— MATERIAL —
= = = = = = =
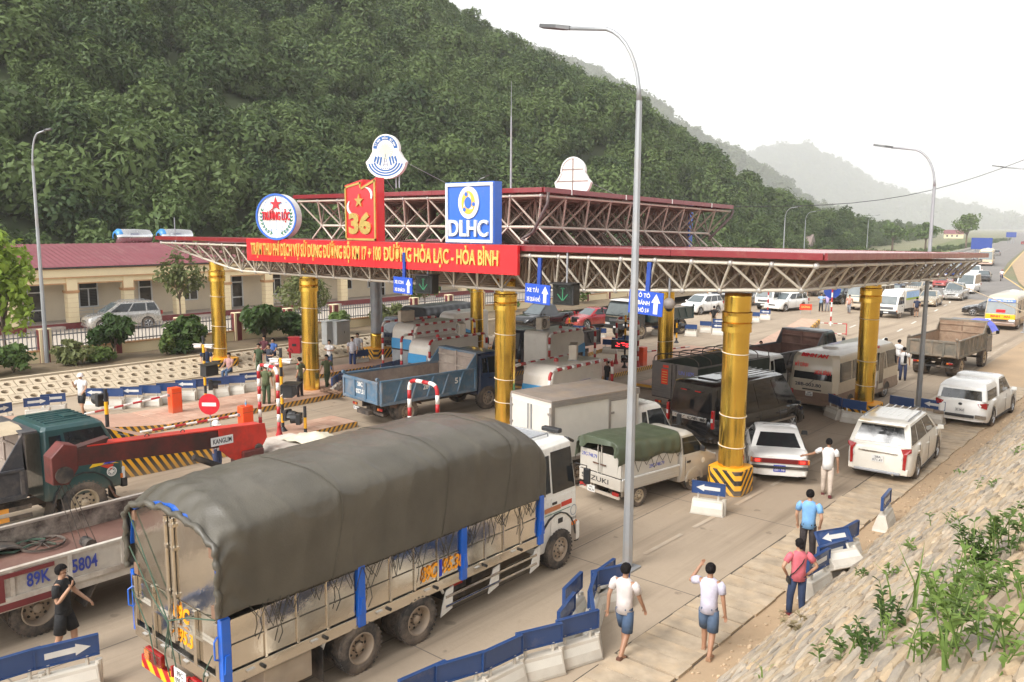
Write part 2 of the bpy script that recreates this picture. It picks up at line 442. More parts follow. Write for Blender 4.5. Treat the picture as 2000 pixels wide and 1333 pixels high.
cap=MB();cap.bb((-40.22,-10,BZ-.2),(-39.98,46,BZ+.06));cap.bb((-38.2,-10,-.02),(-37.9,40,.07));obj('bank_edge',cap,BLK,bank)
bed=MB();vs=[];fs=[]
for i in range(60):
 for j in range(7):
  x=-40.1-j*.68;yy=-8+i*1.7;vs.append((x,yy,BZ-.02+.1*noise.noise((x*.8,yy*.6,1))))
for i in range(59):
 for j in range(6):a0=i*7+j;fs.append((a0,a0+1,a0+8,a0+7))
bed.add(vs,fs);obj('planting_bed',bed,SOIL,smooth=True,kind='structure')
FX=-44.2
sheet('yard',[(FX,-20),(-70,-20),(-70,120),(FX,120)],.5,YARD)

# ------------------------------------------------------------------ hills
def leaf_mat(name,c,c2,sp=.2,tr=.25):
 m=bpy.data.materials.new(name);m.use_nodes=True;t=m.node_tree;N=t.nodes;L=t.links;b=N['Principled BSDF']
 g=N.new('ShaderNodeNewGeometry');oi=N.new('ShaderNodeObjectInfo')
 n=N.new('ShaderNodeTexNoise');n.inputs['Scale'].default_value=.045;n.inputs['Detail'].default_value=4;L.new(g.outputs['Position'],n.inputs['Vector'])
 n2=N.new('ShaderNodeTexWhiteNoise');n2.noise_dimensions='1D';L.new(g.outputs['Random Per Island'],n2.inputs['W'])
 ad=N.new('ShaderNodeMath');ad.operation='ADD';L.new(oi.outputs['Random'],ad.inputs[0]);L.new(n.outputs['Fac'],ad.inputs[1])
 a2=N.new('ShaderNodeMath');a2.operation='MULTIPLY_ADD';L.new(n2.outputs['Value'],a2.inputs[0]);a2.inputs[1].default_value=.5;L.new(ad.outputs[0],a2.inputs[2])
 mr=N.new('ShaderNodeMapRange');mr.inputs[1].default_value=.45;mr.inputs[2].default_value=1.6;L.new(a2.outputs[0],mr.inputs[0])
 x=N.new('ShaderNodeMix');x.data_type='RGBA';L.new(mr.outputs[0],x.inputs[0]);x.inputs[6].default_value=(*c,1);x.inputs[7].default_value=(*c2,1)
 L.new(x.outputs[2],b.inputs['Base Color']);b.inputs['Roughness'].default_value=.55;b.inputs['Specular IOR Level'].default_value=sp
 tl=N.new('ShaderNodeBsdfTranslucent');L.new(x.outputs[2],tl.inputs['Color']);ms=N.new('ShaderNodeMixShader');ms.inputs[0].default_value=tr
 L.new(b.outputs[0],ms.inputs[1]);L.new(tl.outputs[0],ms.inputs[2]);L.new(ms.outputs[0],N['Material Output'].inputs['Surface'])
 return m
LEAF_HILL=leaf_mat('hill_leaves',(.030,.058,.022),(.115,.165,.052))
LEAF_FAR=leaf_mat('far_leaves',(.04,.065,.02),(.11,.14,.045))
def leaf_cloud(n,rx,rz,size,seed,lobes=7,aspect=1.6,droop=0.):
 """n leaf quads scattered through a lobed crown centred on the origin, returned as vertex and face arrays"""
 g=np.random.default_rng(seed)
 lc=g.normal(size=(lobes,3));lc /=np.linalg.norm(lc,axis=1)[:,None];lc *=g.uniform(.25,.75,(lobes,1));lr=g.uniform(.35,.62,lobes)
 k=g.integers(0,lobes,n);d=g.normal(size=(n,3));d /=np.linalg.norm(d,axis=1)[:,None]
 p=lc[k]+d*(lr[k]*g.uniform(.55,1.08,n)**.6)[:,None]
 nrm=d+g.normal(size=(n,3))*.55+np.array([0,0,.5]);nrm /=np.linalg.norm(nrm,axis=1)[:,None]
 u=np.cross(nrm,g.normal(size=(n,3)));u /=np.linalg.norm(u,axis=1)[:,None];v=np.cross(nrm,u)
 p=p*np.array([rx,rx,rz]);s=size*g.uniform(.6,1.4,n)[:,None]
 u=u*s*aspect*.5;v=v*s*.5
 q=np.stack([p-u*.9,p-v*.8+u*.1,p+u+np.array([0,0,-droop*size]),p+v*.8+u*.1],1).reshape(-1,3)
 return q
def quads_mesh(name,q,m):
 n=len(q)//4;me=bpy.data.meshes.new(name);me.vertices.add(len(q));me.vertices.foreach_set('co',q.astype(np.float32).ravel())
 me.loops.add(4*n);me.loops.foreach_set('vertex_index',np.arange(4*n,dtype=np.int32));me.polygons.add(n)
 me.polygons.foreach_set('loop_start',np.arange(0,4*n,4,dtype=np.int32));me.update(calc_edges=True);me.validate()
 me.materials.append(m);return me
def scatter(name,pts,scales,sources,kind='stuff',label=None,cat=None):
 """one object whose geometry nodes put a crown on each point"""
 me=bpy.data.meshes.new(name);me.vertices.add(len(pts));me.vertices.foreach_set('co',np.asarray(pts,np.float32).ravel())
 at_=me.attributes.new('sc','FLOAT','POINT');at_.data.foreach_set('value',np.asarray(scales,np.float32))
 ro=me.attributes.new('rz','FLOAT','POINT');ro.data.foreach_set('value',rng.uniform(0,6.28,len(pts)).astype(np.float32))
 ki=me.attributes.new('ki','INT','POINT');ki.data.foreach_set('value',rng.integers(0,len(sources),len(pts)).astype(np.int32))
 o=bpy.data.objects.new(name,me);col.objects.link(o)
 ng=bpy.data.node_groups.new(name,'GeometryNodeTree');ng.interface.new_socket('Geometry',in_out='INPUT',socket_type='NodeSocketGeometry');ng.interface.new_socket('Geometry',in_out='OUTPUT',socket_type='NodeSocketGeometry')
 N=ng.nodes;L=ng.links;gi=N.new('NodeGroupInput');go=N.new('NodeGroupOutput')
 iop=N.new('GeometryNodeInstanceOnPoints');gti=N.new('GeometryNodeGeometryToInstance')
 for s in reversed(sources):
  oi=N.new('GeometryNodeObjectInfo');oi.inputs['Object'].default_value=s;oi.inputs['As Instance'].default_value=True
  L.new(oi.outputs['Geometry'],gti.inputs[0])
 def att(n,ty):
  a=N.new('GeometryNodeInputNamedAttribute');a.data_type=ty;a.inputs['Name'].default_value=n;return a.outputs['Attribute']
 L.new(gi.outputs[0],iop.inputs['Points']);L.new(gti.outputs[0],iop.inputs['Instance']);iop.inputs['Pick Instance'].default_value=True
 L.new(att('ki','INT'),iop.inputs['Instance Index'])
 cx=N.new('ShaderNodeCombineXYZ');L.new(att('rz','FLOAT'),cx.inputs[2]);L.new(cx.outputs[0],iop.inputs['Rotation'])
 L.new(att('sc','FLOAT'),iop.inputs['Scale']);L.new(iop.outputs[0],go.inputs[0])
 md=o.modifiers.new('scatter','NODES');md.node_group=ng
 o['kind']=kind
 return tag(o,label,cat)
def src(name,q,m):
 return bpy.data.objects.new(name,quads_mesh(name,q,m))
crowns=[src('crown_source',leaf_cloud(2000,1,.85,.092,100+i,9+i % 4,1.7,.25),LEAF_HILL) for i in range(7)]
crowns +=[src('bamboo_source',leaf_cloud(1700,.8,1.15,.088,200+i,7,2.8,.5),LEAF_HILL) for i in range(3)]
fcrowns=[src('far_crown_source',leaf_cloud(420,1,.9,.22,300+i,7),LEAF_FAR) for i in range(5)]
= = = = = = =
Reproduce only the lines from the beginning of the data through the line that contains "sheet('yard',[(FX,-20),(-70,-20),(-70,120),(FX,120)],.5,YARD)", both included, and please drop the pictures.

Write part 2 of the bpy script that recreates this picture. It picks up at line 442. More parts follow. Write for Blender 4.5. Treat the picture as 2000 pixels wide and 1333 pixels high.
cap=MB();cap.bb((-40.22,-10,BZ-.2),(-39.98,46,BZ+.06));cap.bb((-38.2,-10,-.02),(-37.9,40,.07));obj('bank_edge',cap,BLK,bank)
bed=MB();vs=[];fs=[]
for i in range(60):
 for j in range(7):
  x=-40.1-j*.68;yy=-8+i*1.7;vs.append((x,yy,BZ-.02+.1*noise.noise((x*.8,yy*.6,1))))
for i in range(59):
 for j in range(6):a0=i*7+j;fs.append((a0,a0+1,a0+8,a0+7))
bed.add(vs,fs);obj('planting_bed',bed,SOIL,smooth=True,kind='structure')
FX=-44.2
sheet('yard',[(FX,-20),(-70,-20),(-70,120),(FX,120)],.5,YARD)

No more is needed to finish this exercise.